Le blocage de toute conviction de compatibilité entre islam et démocratie assure sa permanence grâce au malentendu crée artificiellement dans le cadre de la confrontation des deux intégrismes (« islamiste » et « laïciste » ), loin des fondements du pouvoir de l’islam et des principes politiques de la laïcité elle même.
Une telle confusion s’exprime dans la banalisation de la religion (exclusivement islamique ), ayant conduit à des dérapages et à des déviations graves sous sa forme médiatiquement bien gérée de l’islamophobie (particulièrement en France et aux Etats Unis ).Les arguments théorique et méthodologique et non idéologiques originaux qui militent en faveur de la laïcité telle qu’elle est issue de l’esprit de la Déclaration des Droits de l’Homme ( 1789 et 1948) en dehors des dérapages médiatique et islamophobe actuels, sont :
1- La laïcité veut dire : l’exclusion de tout privilège accordé par l’Etat à un système de croyance ou à une conviction confessionnelle . L’Etat procure ainsi une neutralité effective et réelle en tant qu’ entité juridique (gérée et définie par la Loi ) qui exclut toute suprématie d’une confession par rapport aux droits des citoyens;
2 - La laïcité ne s’oppose pas à la religion (contrairement à l’intégrisme laïciste), elle se définit et se présente fondamentalement comme un système de pensée philosophique et politique qui sauvegarde en principe la liberté de culte ( en préservant le caractère sacré, spirituel et spécifique de la religion comme étant un domaine non soumis aux lois de l’évolution et de l’extension ), au même titre que la liberté de pensée, des règles nécessaires de gestion de la différence vis-à-vis de l’autre et de l’acceptation de l’autre.

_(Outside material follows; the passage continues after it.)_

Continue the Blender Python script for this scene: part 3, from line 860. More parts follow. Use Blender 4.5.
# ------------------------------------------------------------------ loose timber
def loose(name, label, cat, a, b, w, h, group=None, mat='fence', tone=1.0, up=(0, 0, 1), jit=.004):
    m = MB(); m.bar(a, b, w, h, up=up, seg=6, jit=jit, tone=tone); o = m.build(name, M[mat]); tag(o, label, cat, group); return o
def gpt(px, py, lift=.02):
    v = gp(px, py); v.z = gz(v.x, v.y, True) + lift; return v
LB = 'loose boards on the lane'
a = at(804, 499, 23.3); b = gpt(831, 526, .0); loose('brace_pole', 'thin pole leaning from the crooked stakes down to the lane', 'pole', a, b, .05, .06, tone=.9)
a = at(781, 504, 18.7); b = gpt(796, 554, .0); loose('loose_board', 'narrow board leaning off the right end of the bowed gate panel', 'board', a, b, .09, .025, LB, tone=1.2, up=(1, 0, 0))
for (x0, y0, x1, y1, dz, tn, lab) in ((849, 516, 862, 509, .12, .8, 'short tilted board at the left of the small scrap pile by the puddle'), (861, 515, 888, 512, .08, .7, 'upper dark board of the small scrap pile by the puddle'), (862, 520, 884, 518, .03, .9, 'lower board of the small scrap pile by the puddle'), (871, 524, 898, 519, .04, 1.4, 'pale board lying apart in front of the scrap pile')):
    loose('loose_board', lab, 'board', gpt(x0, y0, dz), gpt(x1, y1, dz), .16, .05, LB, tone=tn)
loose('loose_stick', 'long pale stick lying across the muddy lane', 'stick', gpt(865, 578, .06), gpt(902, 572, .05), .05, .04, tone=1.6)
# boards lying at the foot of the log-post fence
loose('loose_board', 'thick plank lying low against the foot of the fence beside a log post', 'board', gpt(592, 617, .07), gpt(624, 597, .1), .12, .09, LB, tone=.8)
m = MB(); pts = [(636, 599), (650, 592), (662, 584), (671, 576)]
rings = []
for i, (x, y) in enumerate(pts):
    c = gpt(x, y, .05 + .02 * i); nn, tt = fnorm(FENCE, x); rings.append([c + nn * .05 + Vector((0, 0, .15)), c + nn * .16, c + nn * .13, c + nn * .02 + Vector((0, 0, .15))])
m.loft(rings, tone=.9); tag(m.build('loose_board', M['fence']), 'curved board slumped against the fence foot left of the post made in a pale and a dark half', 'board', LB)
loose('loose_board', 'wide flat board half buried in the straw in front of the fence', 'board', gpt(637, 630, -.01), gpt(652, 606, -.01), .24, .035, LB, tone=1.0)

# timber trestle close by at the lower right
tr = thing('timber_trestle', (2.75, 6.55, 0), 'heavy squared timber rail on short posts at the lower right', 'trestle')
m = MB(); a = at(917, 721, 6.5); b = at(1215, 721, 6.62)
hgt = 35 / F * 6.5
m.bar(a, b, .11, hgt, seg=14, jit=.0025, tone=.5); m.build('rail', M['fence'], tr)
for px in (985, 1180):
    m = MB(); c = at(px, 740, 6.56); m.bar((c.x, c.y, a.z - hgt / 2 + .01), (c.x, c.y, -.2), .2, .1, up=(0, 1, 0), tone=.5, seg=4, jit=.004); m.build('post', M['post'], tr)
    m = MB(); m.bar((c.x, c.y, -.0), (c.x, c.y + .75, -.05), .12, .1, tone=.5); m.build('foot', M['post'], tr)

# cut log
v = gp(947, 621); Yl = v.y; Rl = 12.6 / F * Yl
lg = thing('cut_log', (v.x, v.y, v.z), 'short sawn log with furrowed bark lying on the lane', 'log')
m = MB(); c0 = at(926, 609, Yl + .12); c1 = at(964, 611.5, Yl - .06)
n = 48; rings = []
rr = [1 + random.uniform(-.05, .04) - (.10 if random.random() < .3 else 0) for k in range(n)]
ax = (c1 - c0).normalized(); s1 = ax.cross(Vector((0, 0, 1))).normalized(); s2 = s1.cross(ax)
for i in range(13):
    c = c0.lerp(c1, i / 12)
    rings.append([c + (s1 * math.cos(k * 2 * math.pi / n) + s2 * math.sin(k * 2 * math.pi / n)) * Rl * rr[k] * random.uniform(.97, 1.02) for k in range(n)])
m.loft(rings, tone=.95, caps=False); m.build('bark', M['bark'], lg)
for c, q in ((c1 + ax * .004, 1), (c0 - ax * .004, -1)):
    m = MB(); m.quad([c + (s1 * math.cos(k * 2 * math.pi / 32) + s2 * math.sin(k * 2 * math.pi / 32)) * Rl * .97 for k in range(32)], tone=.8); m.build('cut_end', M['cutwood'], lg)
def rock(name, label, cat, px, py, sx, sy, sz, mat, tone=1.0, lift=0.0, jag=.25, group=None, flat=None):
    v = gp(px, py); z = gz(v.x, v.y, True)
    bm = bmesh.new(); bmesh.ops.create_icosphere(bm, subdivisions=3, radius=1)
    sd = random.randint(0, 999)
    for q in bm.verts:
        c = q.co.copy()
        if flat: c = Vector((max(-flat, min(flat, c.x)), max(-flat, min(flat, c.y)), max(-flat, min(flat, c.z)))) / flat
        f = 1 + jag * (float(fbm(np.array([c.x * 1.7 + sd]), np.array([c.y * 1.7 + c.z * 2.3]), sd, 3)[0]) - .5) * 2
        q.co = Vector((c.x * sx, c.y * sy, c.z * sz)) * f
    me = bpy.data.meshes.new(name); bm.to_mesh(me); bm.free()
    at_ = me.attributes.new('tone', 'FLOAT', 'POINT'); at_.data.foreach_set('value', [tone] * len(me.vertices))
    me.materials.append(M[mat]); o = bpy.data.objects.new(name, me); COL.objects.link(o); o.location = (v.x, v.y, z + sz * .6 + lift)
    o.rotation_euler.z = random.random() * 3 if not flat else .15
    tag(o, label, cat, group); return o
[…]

3 -La laïcité définit l’Etat comme entité neutre « sans pensée», c'est-à-dire, qui n’est ni religieux ni non-religieux, tout en étant soumis à l’obligation déontologiquement définie dans le cadre de la sauvegarde des droits de l’homme, à savoir la liberté de pensée et de culte.
Cette liberté parrainée par l’Etat, ne fonctionne donc que dans l’espace de la société civile.
De ce fait, dans les cas laïcistes extrêmes ( exemple de la Constitution française), l’Etat étant « non penseur», il ne finance et ne subventionne aucune activité (ou institution) religieuse.
4°) La laïcité tout en étant une pensée de défense des libertés, est un bouclier contre tout dérapage à caractère xénophobe et discriminatoire à l’égard des cultures et des religions des autres.
Il Faut rappeler que l’article 31 de la loi de 1905, prévoit des sanctions contre toute personne qui interdit au autres de croire ou de ne pas croire…Au-delà de ces principes, la démocratie moderne combine la neutralité de l’Etat et l’égalité de tous devant la Loi, avec les principes des droits de l’homme, en dehors de la xénophobie et de l’islamophobie.